吉村真晴が語る「Tリーグ開幕で変わる日本卓球界の未来」

  • 佐藤俊●文 text by Sato Shun
  • 甲斐啓二郎●写真 photo by Kai Keijiro

吉村真晴インタビュー(前編)

 10月24日、卓球のTリーグが両国国技館でスタートする。大相撲の聖地での開幕戦はそれだけでも注目度が非常に高いが、そのオープニングカードがT.T彩たまVS木下マイスター東京である。木下マイスター東京は張本智和、水谷隼、松平健二ら日本のトッププロが集うオールスターチームである。彼らに対峙するT.T彩たまのエース・吉村真晴(まはる)は、闘志を燃やしながら対決の瞬間を楽しみにしている。

T.T彩たまの主将を務める吉村真晴T.T彩たまの主将を務める吉村真晴―― 10月24日、いよいよTリーグが開幕します。

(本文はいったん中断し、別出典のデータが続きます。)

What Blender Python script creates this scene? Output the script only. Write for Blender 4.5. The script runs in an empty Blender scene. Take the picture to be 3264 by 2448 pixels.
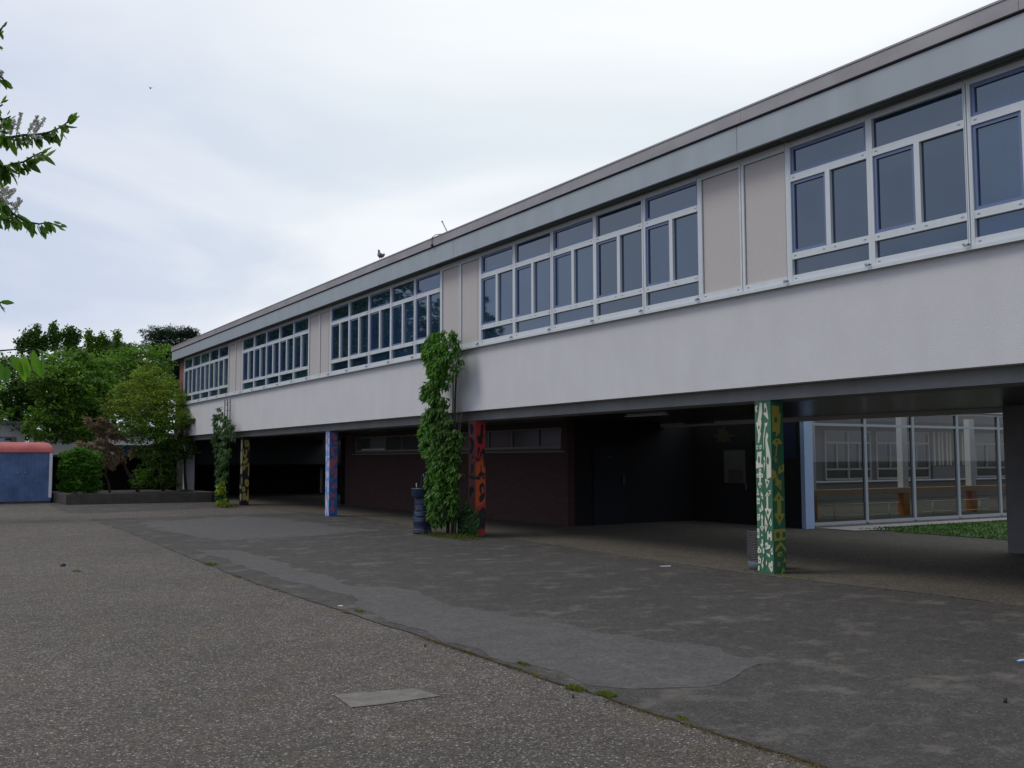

「いよいよ、ですね。Tリーグができて一番大きいのは、レベルアップできる環境ができたことです。各チームにはすごい選手が揃っていますし、チーム内ではいい練習ができています。対戦することでいい経験が海外ではなく、国内でできるのはすごくワクワクしますし、選手としてはありがたいことです。僕がロシアなど海外に行っていたのは質の高い試合をする回数を増やし、ハングリー精神などを肌で感じたかったからなんですけど、それが日本でできるならベストなんですよ」

―― 選手個人にとっては、どんな影響がありますか。

「選手は注目されるなかで卓球をやれるので、やりがいを感じられるでしょうし、単純にうれしいですよね。選手個々が注目され、卓球というスポーツの価値を高められると、今よりももっと多くの子どもたちが卓球をやりたいと思うようになるだろうし、競技人口も増えてくると思うんです。

 イベントなどで子どもたちからよく『卓球は儲かるの?』とストレートな質問が飛んでくるんですけど(笑)、いずれ年俸が高くなり、みんなに公開できたら、それだけで『すごいな』って思われるし、卓球を見る目も違ってくると思うんです。そうして野球、サッカー、バスケというビッグスポーツに並んで子どもたちが目指していけるスポーツになったらいいなって思います」

 吉村が子どもの頃は、日本の卓球界は今ほど成熟しておらず、全国大会に出場してくる強い小学生は家族単位での猛烈な練習で鍛えられてきた選手が多かった。福原愛しかり、吉村もまたそういう厳しい環境で卓球を学んできた。